NASA's astronauts aboard the International Space Station can now chew on fresh lettuce as the gardening experiment has managed to grow red romaine lettuce for the crew. 

 

The crop harvested is part of a gardening program called 'cut-and-come-again'. Astronaut Shane Kimbrough is in-charge of the new Vegie experiment (Veg-03) and from the looks of it is doing a pretty neat job. The latest Vegie round of experiment that started October 25 saw about six red lettuce plants growing simultaneously for the first time. And the most recent harvest took place on 2 December. It yielded a small amount of lettuce that was divided among the crew members. 

 

Image: NASA Image: NASA

 

This ongoing experiment shows potential in creating a sustainable source of food.
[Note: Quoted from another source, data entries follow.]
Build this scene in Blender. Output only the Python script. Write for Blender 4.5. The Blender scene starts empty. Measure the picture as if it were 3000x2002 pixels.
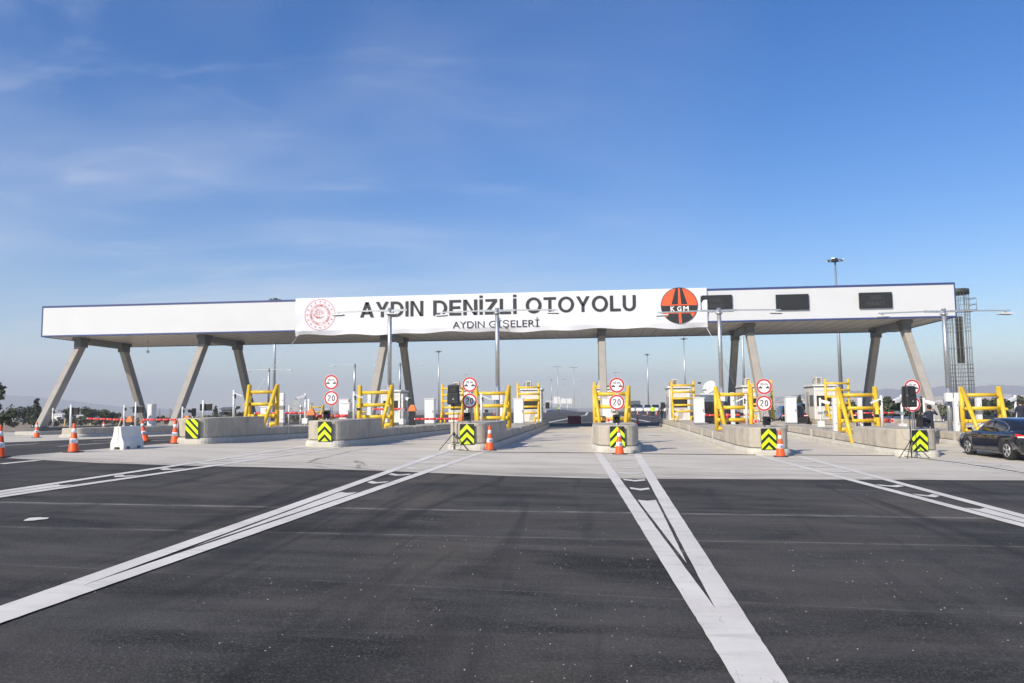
import bpy, math, random
from math import radians, sin, cos, pi
from mathutils import Vector, Matrix
random.seed(7)
SC = bpy.context.scene
COL = SC.collection
# ---------------------------------------------------------------- camera
FPX, CX, CY, CH = 2250.0, 1500.0, 1001.0, 1.75          # focal length and centre in photo pixels, camera height
Lv = Vector(((1740 - CX) / FPX, (1190 - CY) / FPX, 1)).normalized()
Uv = Lv.cross(Vector((1, -0.0107, 0))).normalized()
if Uv.y > 0: Uv = -Uv
Rv = Lv.cross(Uv)
if Rv.x < 0: Rv = -Rv
def wdir(v): return Vector((Rv.dot(v), Lv.dot(v), Uv.dot(v)))
cam = bpy.data.objects.new('camera', bpy.data.cameras.new('camera'))
COL.objects.link(cam)
rx, ry, rz = wdir(Vector((1, 0, 0))), wdir(Vector((0, -1, 0))), wdir(Vector((0, 0, -1)))
cam.matrix_world = Matrix(((rx.x, ry.x, rz.x, 0), (rx.y, ry.y, rz.y, 0), (rx.z, ry.z, rz.z, CH), (0, 0, 0, 1)))
cam.data.sensor_width = 36.0
cam.data.lens = 36.0 * FPX / 3000.0
cam.data.clip_start = 0.1
cam.data.clip_end = 20000
SC.camera = cam
# ---------------------------------------------------------------- sun, sky, exposure
SUNV = Vector((-0.85, -1.20, 1.0)).normalized()          # towards the sun
EL = math.asin(SUNV.z)
sun = bpy.data.objects.new('sun', bpy.data.lights.new('sun', 'SUN'))
COL.objects.link(sun)
sun.data.energy = 5.0
sun.data.angle = radians(0.5)
sun.data.color = (1.0, 0.89, 0.73)
sun.rotation_euler = SUNV.to_track_quat('Z', 'Y').to_euler()
W = bpy.data.worlds.new('World'); SC.world = W; W.use_nodes = True
wn, wl = W.node_tree.nodes, W.node_tree.links
bg = wn['Background']
sky = wn.new('ShaderNodeTexSky'); sky.sky_type = 'NISHITA'; sky.sun_disc = False
sky.sun_elevation = EL
sky.sun_rotation = math.atan2(SUNV.x, SUNV.y)
sky.air_density = 1.0; sky.dust_density = 0.2; sky.ozone_density = 2.0; sky.altitude = 100
bg.inputs['Strength'].default_value = 0.092
def wmath(op, a, b=None, c=None):
    n = wn.new('ShaderNodeMath'); n.operation = op
    for i, q in enumerate((a, b, c)):
        if q is None: continue
        if isinstance(q, (int, float)): n.inputs[i].default_value = q
        else: wl.new(q, n.inputs[i])
    return n.outputs[0]
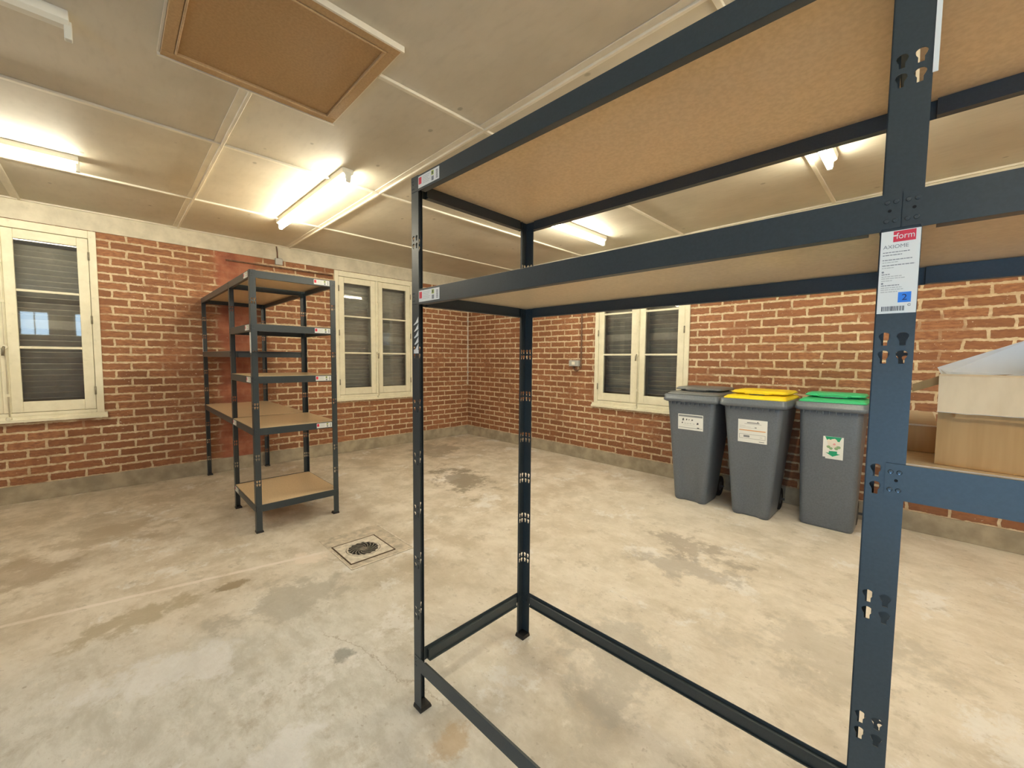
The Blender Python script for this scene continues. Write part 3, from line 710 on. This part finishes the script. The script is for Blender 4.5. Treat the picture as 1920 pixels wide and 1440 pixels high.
def st_yellow(frm, body):
    fr = frm(-0.105, 0.665); w_, h = 0.225, 0.200; mb = MB(); e = 0.0016
    mb.box(0, w_, 0, h, 0, 0.001, M['label'], fr)
    mb.box(0.07, 0.165, h-0.030, h-0.022, 0.001, e, M['ink2'], fr); mb.box(0.05, 0.18, h-0.038, h-0.0355, 0.001, e, M['ink2'], fr); mb.box(0.150, 0.156, h-0.022, h-0.012, 0.001, e, M['ink'], fr)
    for i in range(3): mb.box(0.012, 0.06+0.04*i, h-0.056-0.009*i, h-0.054-0.009*i, 0.001, e, M['label_grey'], fr)
    mb.box(0.13, 0.145, h-0.070, h-0.062, 0.001, e, M['ink2'], fr)
    mb.box(0.010, w_-0.012, h-0.098, h-0.090, 0.001, e, M['orange'], fr)
    for a, b, c, d in ((0.012, w_-0.012, 0.070, 0.0722), (0.012, w_-0.012, 0.034, 0.0362), (0.012, 0.0142, 0.034, 0.072), (w_-0.0142, w_-0.012, 0.034, 0.072)): mb.box(a, b, c, d, 0.001, e, M['ink2'], fr)
    mb.box(0.045, 0.092, 0.045, 0.062, 0.001, e, M['ink2'], fr); mb.box(0.17, 0.19, 0.050, 0.054, 0.001, e, M['label_grey'], fr)
    mb.box(0.165, 0.205, 0.012, 0.017, 0.001, e, M['ink2'], fr)
    o = mb.build('sticker', body); o['label'] = 'white square sticker with an orange line and a framed text row'
def st_green(frm, body):
    fr = frm(-0.035, 0.590); w_, h = 0.130, 0.182; mb = MB(); e = 0.0016
    N_ = Vector(fr(0, 0, e))-Vector(fr(0, 0, 0.001))
    mb.box(0, w_, 0.012, h, 0, 0.001, M['label'], fr); mb.box(0.018, w_, 0, 0.013, 0, 0.001, M['label'], fr)
    mb.prism([fr(0.012, h-0.001, 0.001), fr(w_-0.012, h-0.001, 0.001), fr(w_-0.026, h-0.038, 0.001), fr(0.028, h-0.038, 0.001)], N_, M['green'])
    rnd = random.Random(5)
    for cx, cy_, r, mm in ((0.042, 0.142, 0.020, 'petal'), (0.070, 0.150, 0.020, 'petal'), (0.092, 0.132, 0.020, 'petal'), (0.050, 0.115, 0.022, 'petal'), (0.076, 0.112, 0.024, 'petal'), (0.036, 0.098, 0.013, 'leaf'), (0.100, 0.100, 0.014, 'leaf'), (0.085, 0.088, 0.013, 'leaf'), (0.052, 0.086, 0.012, 'leaf'), (0.072, 0.122, 0.010, 'pink')):
        e2 = e+rnd.uniform(0.0001, 0.0006)
        mb.poly([fr(cx+r*rnd.uniform(0.8, 1.1)*math.cos(a*math.pi/5), cy_+r*rnd.uniform(0.7, 1.0)*math.sin(a*math.pi/5), e2+(0.0004 if mm == 'pink' else 0)) for a in range(10)], M[mm])
    mb.prism([fr(0.064, 0.020, 0.001), fr(0.112, 0.044, 0.001), fr(0.092, 0.046, 0.001), fr(0.092, 0.066, 0.001), fr(0.040, 0.064, 0.001), fr(0.040, 0.048, 0.001), fr(0.018, 0.050, 0.001)], N_, M['green'])
    o = mb.build('sticker', body); o['label'] = 'white sticker with pale flowers and a green arrow'
make_bin(4.282, -0.745, 'lid_grey', 'grey wheelie bin with a grey lid and landscape white sticker, beside the right window', 0.30, True, st_grey)
make_bin(4.808, -0.745, 'lid_yellow', 'grey wheelie bin with a yellow lid, middle of the three bins', 0.295, True, st_yellow, wrim=0.522)
make_bin(5.318, -0.570, 'lid_green', 'grey wheelie bin with a green lid and flower sticker', 0.36, False, st_green, seam=True, wrim=0.475, dep=0.48)

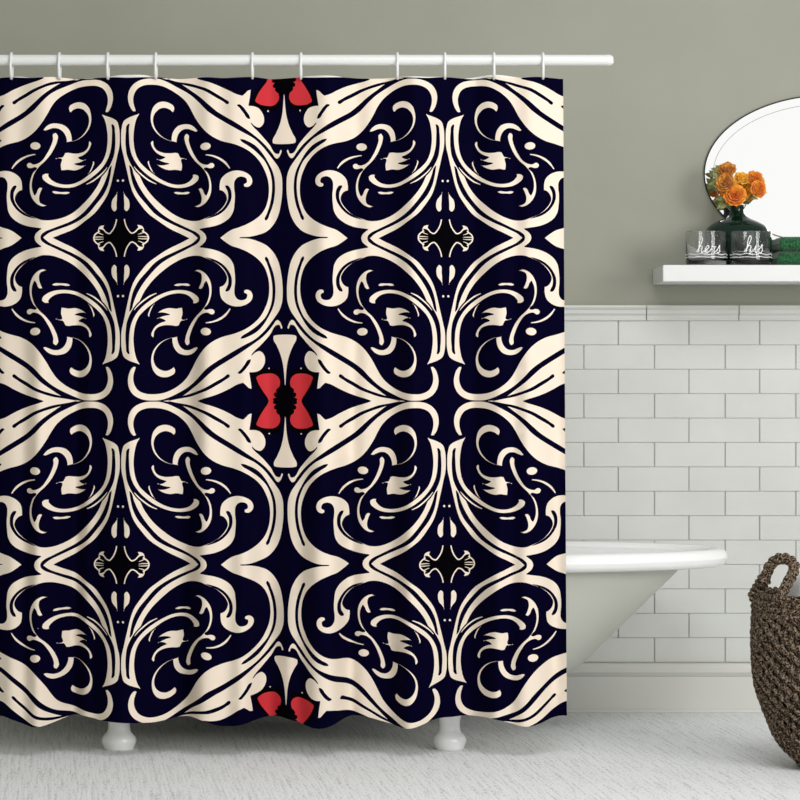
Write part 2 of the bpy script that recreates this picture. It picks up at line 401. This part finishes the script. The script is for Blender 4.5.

Moreover, lettuce, in particular can be harvested (by cutting) and will regrow just in about 10 days. Again, making it a good renewable crop for the space station. Previously, astronaut Scott Kelly was involved in assisting the early stages of development of the Veggie system that has been developed by Orbital Technologies and tested at NASA's Kennedy Space Center in Florida before being deployed to the ISS two years ago. The leafy greens were harvested for the first time last year (Veg 01) in August. So, the next obvious challenge was to increase the crop yield so that it can suffice the crew. 

 


While technology advancements take us places out of the world (literally), it's intriguing how we go back to the basics. The sustainable food supplement is considered as a critical part of NASA's journey to Mars. As it moves towards long-duration missions, Veggie could become a great resource for crew food growth and consumption.